I appreciate Tom's and Vincent's hard work, but my point is that
efficient compiler for GL shaders for r600g doesn't have to require as
much efforts as it seems with LLVM backend for r600g. Not to mention
that a lot of required efforts were intended not to improve the compiler
itself, but to collaborate with LLVM people, maintain the separate
branch of LLVM for mesa, etc. I understand that it is a hard work,
that's why in the end I preferred the way that seemed more simple to me.
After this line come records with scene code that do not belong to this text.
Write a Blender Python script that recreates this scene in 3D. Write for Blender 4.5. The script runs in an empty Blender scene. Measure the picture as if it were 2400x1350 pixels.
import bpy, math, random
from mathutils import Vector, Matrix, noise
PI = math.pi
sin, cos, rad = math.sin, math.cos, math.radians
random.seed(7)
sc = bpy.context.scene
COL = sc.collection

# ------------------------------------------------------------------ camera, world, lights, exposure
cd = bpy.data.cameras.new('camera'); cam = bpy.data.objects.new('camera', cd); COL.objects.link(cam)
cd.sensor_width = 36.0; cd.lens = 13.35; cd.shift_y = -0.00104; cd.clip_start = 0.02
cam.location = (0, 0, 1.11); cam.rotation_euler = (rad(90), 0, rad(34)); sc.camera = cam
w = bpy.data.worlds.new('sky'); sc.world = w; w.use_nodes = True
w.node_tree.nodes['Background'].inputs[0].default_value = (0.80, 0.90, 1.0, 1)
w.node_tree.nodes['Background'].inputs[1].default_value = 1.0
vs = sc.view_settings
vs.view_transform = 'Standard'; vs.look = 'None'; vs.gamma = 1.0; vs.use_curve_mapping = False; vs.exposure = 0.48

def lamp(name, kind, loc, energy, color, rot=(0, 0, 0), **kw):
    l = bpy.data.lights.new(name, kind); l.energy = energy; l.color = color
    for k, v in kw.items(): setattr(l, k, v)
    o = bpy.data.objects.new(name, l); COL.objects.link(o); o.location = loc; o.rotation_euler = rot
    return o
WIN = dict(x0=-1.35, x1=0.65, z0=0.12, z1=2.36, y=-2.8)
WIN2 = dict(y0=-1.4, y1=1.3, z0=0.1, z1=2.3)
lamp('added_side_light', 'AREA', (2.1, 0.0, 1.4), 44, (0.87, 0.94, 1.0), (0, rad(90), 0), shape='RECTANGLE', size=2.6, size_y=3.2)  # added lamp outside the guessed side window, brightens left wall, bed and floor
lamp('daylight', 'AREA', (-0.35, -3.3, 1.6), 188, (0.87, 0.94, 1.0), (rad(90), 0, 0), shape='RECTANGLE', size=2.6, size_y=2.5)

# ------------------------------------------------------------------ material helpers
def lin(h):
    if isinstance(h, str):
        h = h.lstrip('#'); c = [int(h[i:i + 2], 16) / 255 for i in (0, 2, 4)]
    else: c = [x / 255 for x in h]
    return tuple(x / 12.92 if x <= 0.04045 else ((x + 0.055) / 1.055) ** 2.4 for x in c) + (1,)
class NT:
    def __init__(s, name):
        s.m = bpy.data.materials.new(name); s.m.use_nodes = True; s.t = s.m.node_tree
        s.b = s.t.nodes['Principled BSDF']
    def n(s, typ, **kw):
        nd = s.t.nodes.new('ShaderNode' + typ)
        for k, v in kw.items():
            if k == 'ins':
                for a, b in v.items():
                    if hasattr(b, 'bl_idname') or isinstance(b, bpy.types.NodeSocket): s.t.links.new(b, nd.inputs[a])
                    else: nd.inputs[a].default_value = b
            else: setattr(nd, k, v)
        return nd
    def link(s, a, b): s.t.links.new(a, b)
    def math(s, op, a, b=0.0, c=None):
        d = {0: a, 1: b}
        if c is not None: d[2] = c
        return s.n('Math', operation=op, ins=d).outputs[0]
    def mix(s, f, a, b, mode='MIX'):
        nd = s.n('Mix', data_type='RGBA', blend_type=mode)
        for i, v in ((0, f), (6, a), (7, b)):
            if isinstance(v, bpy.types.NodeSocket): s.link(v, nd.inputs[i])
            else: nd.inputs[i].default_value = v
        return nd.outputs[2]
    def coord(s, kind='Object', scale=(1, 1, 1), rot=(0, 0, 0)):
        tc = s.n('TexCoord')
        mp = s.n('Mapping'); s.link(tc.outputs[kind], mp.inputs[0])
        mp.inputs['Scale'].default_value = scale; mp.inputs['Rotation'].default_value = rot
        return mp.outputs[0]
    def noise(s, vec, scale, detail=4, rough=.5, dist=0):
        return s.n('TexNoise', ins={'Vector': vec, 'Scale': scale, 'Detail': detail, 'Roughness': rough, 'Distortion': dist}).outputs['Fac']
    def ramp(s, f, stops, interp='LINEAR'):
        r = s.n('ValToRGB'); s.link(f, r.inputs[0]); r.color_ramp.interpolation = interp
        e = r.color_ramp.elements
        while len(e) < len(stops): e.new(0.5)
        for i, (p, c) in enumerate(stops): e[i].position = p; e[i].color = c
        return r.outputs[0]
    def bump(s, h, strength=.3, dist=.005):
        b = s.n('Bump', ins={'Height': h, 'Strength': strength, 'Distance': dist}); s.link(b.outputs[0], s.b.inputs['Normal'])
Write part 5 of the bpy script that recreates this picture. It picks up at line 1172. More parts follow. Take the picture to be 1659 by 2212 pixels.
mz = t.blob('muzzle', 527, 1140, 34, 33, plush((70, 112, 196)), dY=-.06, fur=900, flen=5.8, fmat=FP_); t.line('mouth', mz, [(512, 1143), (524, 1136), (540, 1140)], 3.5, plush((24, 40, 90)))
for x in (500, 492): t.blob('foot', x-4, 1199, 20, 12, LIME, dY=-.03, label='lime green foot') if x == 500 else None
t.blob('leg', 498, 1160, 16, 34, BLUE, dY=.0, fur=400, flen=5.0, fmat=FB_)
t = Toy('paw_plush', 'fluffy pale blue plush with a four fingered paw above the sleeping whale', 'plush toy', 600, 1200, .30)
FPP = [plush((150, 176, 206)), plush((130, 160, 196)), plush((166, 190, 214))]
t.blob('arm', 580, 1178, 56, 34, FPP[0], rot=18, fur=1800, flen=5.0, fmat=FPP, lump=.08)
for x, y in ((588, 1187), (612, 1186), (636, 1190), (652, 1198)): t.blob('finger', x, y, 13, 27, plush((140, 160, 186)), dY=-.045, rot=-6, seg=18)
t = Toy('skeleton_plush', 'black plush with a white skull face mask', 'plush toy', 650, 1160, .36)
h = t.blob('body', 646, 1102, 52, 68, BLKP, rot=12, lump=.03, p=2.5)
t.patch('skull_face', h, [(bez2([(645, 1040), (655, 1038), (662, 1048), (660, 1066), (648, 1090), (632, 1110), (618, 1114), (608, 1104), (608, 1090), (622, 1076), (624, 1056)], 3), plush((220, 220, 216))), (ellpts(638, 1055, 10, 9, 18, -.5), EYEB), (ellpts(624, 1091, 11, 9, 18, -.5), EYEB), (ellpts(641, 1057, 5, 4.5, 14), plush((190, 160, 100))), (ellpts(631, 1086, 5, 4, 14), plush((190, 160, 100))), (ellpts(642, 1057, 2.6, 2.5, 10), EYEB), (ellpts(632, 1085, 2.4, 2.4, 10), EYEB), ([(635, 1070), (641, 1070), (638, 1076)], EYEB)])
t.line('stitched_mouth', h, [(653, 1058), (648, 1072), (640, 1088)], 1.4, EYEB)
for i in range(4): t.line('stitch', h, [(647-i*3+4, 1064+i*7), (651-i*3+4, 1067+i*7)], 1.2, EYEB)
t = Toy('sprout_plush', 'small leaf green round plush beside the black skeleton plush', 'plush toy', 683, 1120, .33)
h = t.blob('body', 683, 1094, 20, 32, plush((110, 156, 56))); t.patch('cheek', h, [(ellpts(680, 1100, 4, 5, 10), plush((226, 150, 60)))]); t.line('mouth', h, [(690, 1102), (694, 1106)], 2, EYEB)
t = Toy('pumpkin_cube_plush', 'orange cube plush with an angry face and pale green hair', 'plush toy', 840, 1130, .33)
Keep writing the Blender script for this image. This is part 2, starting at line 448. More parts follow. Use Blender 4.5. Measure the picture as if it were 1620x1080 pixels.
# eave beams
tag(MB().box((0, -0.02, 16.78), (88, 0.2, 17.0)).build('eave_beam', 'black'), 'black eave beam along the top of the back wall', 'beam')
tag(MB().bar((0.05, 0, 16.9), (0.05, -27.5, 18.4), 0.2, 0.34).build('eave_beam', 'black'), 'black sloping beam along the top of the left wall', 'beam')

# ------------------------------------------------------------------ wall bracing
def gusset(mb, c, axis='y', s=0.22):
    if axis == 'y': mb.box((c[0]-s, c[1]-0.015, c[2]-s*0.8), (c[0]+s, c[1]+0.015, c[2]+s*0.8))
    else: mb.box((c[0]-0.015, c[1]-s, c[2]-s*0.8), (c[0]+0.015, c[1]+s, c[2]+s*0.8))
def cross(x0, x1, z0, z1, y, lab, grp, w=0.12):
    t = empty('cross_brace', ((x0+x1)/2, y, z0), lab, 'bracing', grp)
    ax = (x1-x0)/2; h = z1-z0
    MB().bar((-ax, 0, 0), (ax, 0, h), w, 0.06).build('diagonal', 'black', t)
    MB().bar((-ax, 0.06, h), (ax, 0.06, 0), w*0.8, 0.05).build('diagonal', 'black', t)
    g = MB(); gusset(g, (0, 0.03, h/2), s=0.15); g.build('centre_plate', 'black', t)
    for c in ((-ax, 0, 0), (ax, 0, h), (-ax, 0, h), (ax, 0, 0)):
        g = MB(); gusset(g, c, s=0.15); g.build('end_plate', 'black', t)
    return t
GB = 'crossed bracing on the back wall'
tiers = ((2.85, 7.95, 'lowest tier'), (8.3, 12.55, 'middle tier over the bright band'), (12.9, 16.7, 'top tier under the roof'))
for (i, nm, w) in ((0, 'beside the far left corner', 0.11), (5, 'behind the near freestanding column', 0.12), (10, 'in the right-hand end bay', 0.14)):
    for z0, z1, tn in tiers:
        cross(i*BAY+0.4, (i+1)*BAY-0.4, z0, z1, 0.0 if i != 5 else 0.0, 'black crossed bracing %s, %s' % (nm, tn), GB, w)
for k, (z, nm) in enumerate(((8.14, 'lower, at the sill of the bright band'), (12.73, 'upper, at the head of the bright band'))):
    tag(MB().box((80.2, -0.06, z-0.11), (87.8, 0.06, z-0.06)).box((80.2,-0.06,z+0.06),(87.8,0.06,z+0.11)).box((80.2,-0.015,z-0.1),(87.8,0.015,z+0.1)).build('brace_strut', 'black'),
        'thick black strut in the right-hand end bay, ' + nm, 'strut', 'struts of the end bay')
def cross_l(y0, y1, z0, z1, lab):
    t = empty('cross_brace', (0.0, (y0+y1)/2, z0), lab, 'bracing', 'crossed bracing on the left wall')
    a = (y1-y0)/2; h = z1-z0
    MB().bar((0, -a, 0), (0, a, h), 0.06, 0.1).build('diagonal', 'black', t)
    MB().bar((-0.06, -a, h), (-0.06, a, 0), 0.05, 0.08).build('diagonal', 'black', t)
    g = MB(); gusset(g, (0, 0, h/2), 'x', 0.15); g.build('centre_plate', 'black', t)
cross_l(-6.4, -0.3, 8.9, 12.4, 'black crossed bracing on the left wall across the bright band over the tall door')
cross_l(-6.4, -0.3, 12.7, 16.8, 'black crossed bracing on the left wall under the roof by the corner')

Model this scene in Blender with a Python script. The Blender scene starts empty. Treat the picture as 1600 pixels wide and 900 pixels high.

Also I'll be happy if this branch in the end will help to improve LLVM
backend to the state where it will have comparable performance, so that
we can forget about this custom implementation at some point. My goal is
not to push some code into mesa/r600g, but to improve the performance,
and it doesn't matter what exactly will do it under the hood. Even if
this branch will never be merged, it can help to understand which
optimizations are really significant and which are not worth the
efforts. At least for me it's a lot easier to try something in this
branch than to implement it in the LLVM backend just to find out that
the effect is not noticeable. E.g. just look at the implementation of
the if-conversion in this branch and compare it's complexity to the
implementation of the if-conversion on the CFGs in the LLVM.
I think some kind of competition created by this branch might also help
to make the users more happy in the end.